Sullivan, Kevin
SULLIVAN, Kevin
PERSONAL:
Married Mary Jordan (a journalist); children: two. Education: Graduated from University of New Hampshire, 1981; attended Georgetown University, 1994-95; attended Stanford University, 1999-2000.
ADDRESSES:
Office—Washington Post, 1150 15th St. NW, Washington, DC 20071. E-mail—[email protected].
CAREER:
Gloucester Daily Times, Gloucester, MA, 1986-90, reporter; Providence Journal-Bulletin, Providence, RI, 1991, reporter; Washington Post, Washington, DC, staff reporter, beginning 1991, co-bureau chief, Tokyo, Japan, 1995-99, co-bureau chief, Mexico City, Mexico, 2000—.
AWARDS, HONORS:
John S. Knight fellow, Stanford University; Inter-American Press Association award, 1990, for story on drug cartels in Medellin, Colombia; Pulitzer Prize (with wife, Mary Jordan), 2003, for international reporting.
WRITINGS:
Contributor to Gloucester Daily Times, Providence Journal-Bulletin, and Washington Post.
SIDELIGHTS:
Kevin Sullivan, a co-bureau chief for the Washington Post, shared the 2003 Pulitzer Prize for international reporting. Sullivan's work, done in collaboration with his wife and colleague Mary Jordan, examines abuses in Mexico's criminal justice system.
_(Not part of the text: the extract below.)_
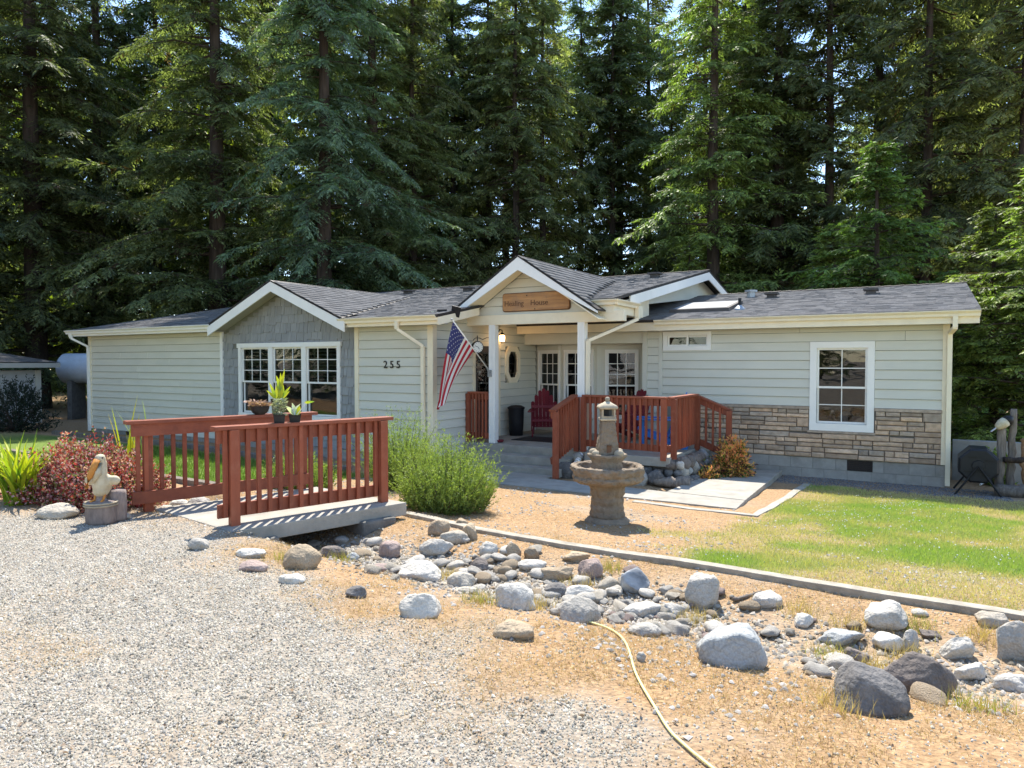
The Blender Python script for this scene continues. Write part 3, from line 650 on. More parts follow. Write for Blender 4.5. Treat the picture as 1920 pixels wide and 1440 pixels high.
ROOFQ = 1
roofw = deck(wing_poly); shingles(wing_poly, roofw)
back1 = [(RX0, YR, zR), (RX1, YR, zR), (RX1, 26.9, zR - .19 * 8.2), (RX0, 26.9, zR - .19 * 8.2)]; rb = deck(back1); shingles(back1, rb)
back2 = [(RX1, 19.0, zwing(19)), (.87, 19.0, zwing(19)), (.87, 24.2, zwing(19) - 1), (RX1, 24.2, zwing(19) - 1)]; rb2 = deck(back2); shingles(back2, rb2)
ybk = 10.47 + (PK - 2.5) / SL


for xe in (xl, xr):
    t_ = [(xe, gfy, 2.497), (GPK, gfy, PK), (GPK, ybk + .03, PK + .006)]
    o_ = deck(t_, 'gable_roof', .03); shingles([(p[0], p[1], p[2] + .01) for p in t_], o_)
# porch gable
PX, PZ, PS, PY = -6.71, 3.67, .66, 11.6
ypk = 10.47 + (PZ - 2.5) / SL
for s_ in (-1, 1):
    xf = PX + s_ * (1.66 if s_ > 0 else 1.5); zf = PZ - PS * abs(xf - PX); xv = PX + s_ * (PZ - zmain(12.02)) / PS
    poly = [(xf, PY, zf), (PX, PY, PZ), (PX, ypk + .03, PZ + .006), (xv, 12.02, zmain(12.02)), (xf, 12.0, zf)]
    o_ = deck(poly, 'porch_roof', .03); shingles([(p[0], p[1], p[2] + .01) for p in poly[:4]], o_)
# ridge caps and vents
def vent(px, py, plane, parent, sz=.3):
    d = ray(px, py); Y = 14.0
    for _ in range(40):
        p = _C + d * (Y / d[1]); Y += (p[2] - plane(Y)) * 1.2
    mb = MB(); x, y, z = p; mb.box(x - sz * .32, y - .1, z - .06, x + sz * .32, y + .1, z + .07); mb.box(x - sz * .5, y - .16, z + .072, x + sz * .5, y + .16, z + .115)
    mb.build('roof_vent', M['grille'], parent)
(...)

During their investigations, Sullivan and Jordan found gross inequalities in the dispensation of justice between the rich and the poor, an absence of justice for women and children, and evidence of torture by Mexican police. "We hope that by shining a light on these problems we have helped to make things a little better for people who have no one else to advocate for them," Sullivan told a Quill contributor. "That is the best result a journalist can hope for."
BIOGRAPHICAL AND CRITICAL SOURCES:
PERIODICALS
Quill, July, 2003, "Foreign Correspondence," p. 43.